*** SOURCE DATA
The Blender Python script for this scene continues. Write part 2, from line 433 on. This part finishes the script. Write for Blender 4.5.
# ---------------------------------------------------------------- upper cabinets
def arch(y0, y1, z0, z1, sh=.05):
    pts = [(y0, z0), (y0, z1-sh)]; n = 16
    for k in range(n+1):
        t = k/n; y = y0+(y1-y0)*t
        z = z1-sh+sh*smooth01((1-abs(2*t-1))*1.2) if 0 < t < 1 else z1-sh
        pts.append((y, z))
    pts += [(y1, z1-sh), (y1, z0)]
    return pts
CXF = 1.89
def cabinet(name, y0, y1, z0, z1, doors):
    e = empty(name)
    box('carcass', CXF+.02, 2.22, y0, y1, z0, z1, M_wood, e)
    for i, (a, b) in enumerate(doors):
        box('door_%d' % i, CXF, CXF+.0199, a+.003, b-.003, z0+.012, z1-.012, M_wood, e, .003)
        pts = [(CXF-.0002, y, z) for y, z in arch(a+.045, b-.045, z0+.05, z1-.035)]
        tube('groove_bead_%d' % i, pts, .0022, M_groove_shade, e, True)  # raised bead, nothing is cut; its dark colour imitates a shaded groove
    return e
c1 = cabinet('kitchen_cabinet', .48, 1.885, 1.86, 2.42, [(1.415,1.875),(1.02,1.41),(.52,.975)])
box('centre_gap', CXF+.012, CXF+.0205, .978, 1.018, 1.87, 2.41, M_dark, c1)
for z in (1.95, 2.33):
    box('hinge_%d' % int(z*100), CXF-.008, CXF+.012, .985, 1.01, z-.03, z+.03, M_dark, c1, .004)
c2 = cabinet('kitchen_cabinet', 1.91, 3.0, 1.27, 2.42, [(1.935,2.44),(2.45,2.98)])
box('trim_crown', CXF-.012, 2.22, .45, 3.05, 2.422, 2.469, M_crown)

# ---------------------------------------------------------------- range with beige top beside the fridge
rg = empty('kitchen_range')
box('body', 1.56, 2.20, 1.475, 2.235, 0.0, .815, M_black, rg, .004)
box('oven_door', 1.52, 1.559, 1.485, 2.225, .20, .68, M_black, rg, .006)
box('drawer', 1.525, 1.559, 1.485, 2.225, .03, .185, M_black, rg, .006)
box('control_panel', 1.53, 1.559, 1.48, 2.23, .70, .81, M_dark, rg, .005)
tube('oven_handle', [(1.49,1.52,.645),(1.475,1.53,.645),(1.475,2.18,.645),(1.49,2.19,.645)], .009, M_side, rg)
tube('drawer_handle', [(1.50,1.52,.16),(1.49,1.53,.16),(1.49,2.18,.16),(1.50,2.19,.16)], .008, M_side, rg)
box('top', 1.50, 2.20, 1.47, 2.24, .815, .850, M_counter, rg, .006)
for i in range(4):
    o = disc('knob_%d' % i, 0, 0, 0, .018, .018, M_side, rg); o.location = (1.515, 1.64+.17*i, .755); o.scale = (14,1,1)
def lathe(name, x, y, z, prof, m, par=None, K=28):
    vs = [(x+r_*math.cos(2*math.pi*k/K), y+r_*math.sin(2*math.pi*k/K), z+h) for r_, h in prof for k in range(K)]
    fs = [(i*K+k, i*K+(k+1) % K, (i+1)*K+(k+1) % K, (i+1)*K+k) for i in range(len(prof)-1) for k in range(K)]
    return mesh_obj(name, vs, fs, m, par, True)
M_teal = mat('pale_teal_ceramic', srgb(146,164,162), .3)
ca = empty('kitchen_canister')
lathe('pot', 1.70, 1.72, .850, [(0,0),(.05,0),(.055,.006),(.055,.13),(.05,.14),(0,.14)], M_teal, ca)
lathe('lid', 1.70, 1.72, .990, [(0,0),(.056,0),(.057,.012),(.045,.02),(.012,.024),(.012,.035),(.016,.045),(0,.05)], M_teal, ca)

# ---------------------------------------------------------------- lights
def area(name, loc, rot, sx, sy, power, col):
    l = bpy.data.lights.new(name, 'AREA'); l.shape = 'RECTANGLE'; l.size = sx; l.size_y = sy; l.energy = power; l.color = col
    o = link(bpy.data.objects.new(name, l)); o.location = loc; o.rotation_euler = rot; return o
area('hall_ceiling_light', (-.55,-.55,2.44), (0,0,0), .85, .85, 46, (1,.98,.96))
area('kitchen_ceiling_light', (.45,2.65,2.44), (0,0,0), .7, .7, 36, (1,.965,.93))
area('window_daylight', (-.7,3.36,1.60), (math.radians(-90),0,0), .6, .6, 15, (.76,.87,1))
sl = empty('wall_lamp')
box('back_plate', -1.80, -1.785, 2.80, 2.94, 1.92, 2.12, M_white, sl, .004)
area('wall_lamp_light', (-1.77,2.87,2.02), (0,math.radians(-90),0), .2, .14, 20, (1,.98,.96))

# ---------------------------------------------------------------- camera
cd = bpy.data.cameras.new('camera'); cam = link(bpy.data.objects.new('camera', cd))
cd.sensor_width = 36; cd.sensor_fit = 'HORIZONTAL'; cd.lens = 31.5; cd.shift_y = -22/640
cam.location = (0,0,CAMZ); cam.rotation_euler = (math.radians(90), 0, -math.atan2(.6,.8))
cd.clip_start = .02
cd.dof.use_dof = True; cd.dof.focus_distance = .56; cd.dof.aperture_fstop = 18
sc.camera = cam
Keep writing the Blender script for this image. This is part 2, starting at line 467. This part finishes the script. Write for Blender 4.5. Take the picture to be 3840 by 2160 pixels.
******
PROBLEM STATEMENT | Reproduce verbatim the range of lines that opens the records and closes with the line containing "2.422, 2.469, M_crown)". Omit everything after it.

RESULT OF THIS TASK |
The Blender Python script for this scene continues. Write part 2, from line 433 on. This part finishes the script. Write for Blender 4.5.
# ---------------------------------------------------------------- upper cabinets
def arch(y0, y1, z0, z1, sh=.05):
    pts = [(y0, z0), (y0, z1-sh)]; n = 16
    for k in range(n+1):
        t = k/n; y = y0+(y1-y0)*t
        z = z1-sh+sh*smooth01((1-abs(2*t-1))*1.2) if 0 < t < 1 else z1-sh
        pts.append((y, z))
    pts += [(y1, z1-sh), (y1, z0)]
    return pts
CXF = 1.89
def cabinet(name, y0, y1, z0, z1, doors):
    e = empty(name)
    box('carcass', CXF+.02, 2.22, y0, y1, z0, z1, M_wood, e)
    for i, (a, b) in enumerate(doors):
        box('door_%d' % i, CXF, CXF+.0199, a+.003, b-.003, z0+.012, z1-.012, M_wood, e, .003)
        pts = [(CXF-.0002, y, z) for y, z in arch(a+.045, b-.045, z0+.05, z1-.035)]
        tube('groove_bead_%d' % i, pts, .0022, M_groove_shade, e, True)  # raised bead, nothing is cut; its dark colour imitates a shaded groove
    return e
c1 = cabinet('kitchen_cabinet', .48, 1.885, 1.86, 2.42, [(1.415,1.875),(1.02,1.41),(.52,.975)])
box('centre_gap', CXF+.012, CXF+.0205, .978, 1.018, 1.87, 2.41, M_dark, c1)
for z in (1.95, 2.33):
    box('hinge_%d' % int(z*100), CXF-.008, CXF+.012, .985, 1.01, z-.03, z+.03, M_dark, c1, .004)
c2 = cabinet('kitchen_cabinet', 1.91, 3.0, 1.27, 2.42, [(1.935,2.44),(2.45,2.98)])
box('trim_crown', CXF-.012, 2.22, .45, 3.05, 2.422, 2.469, M_crown)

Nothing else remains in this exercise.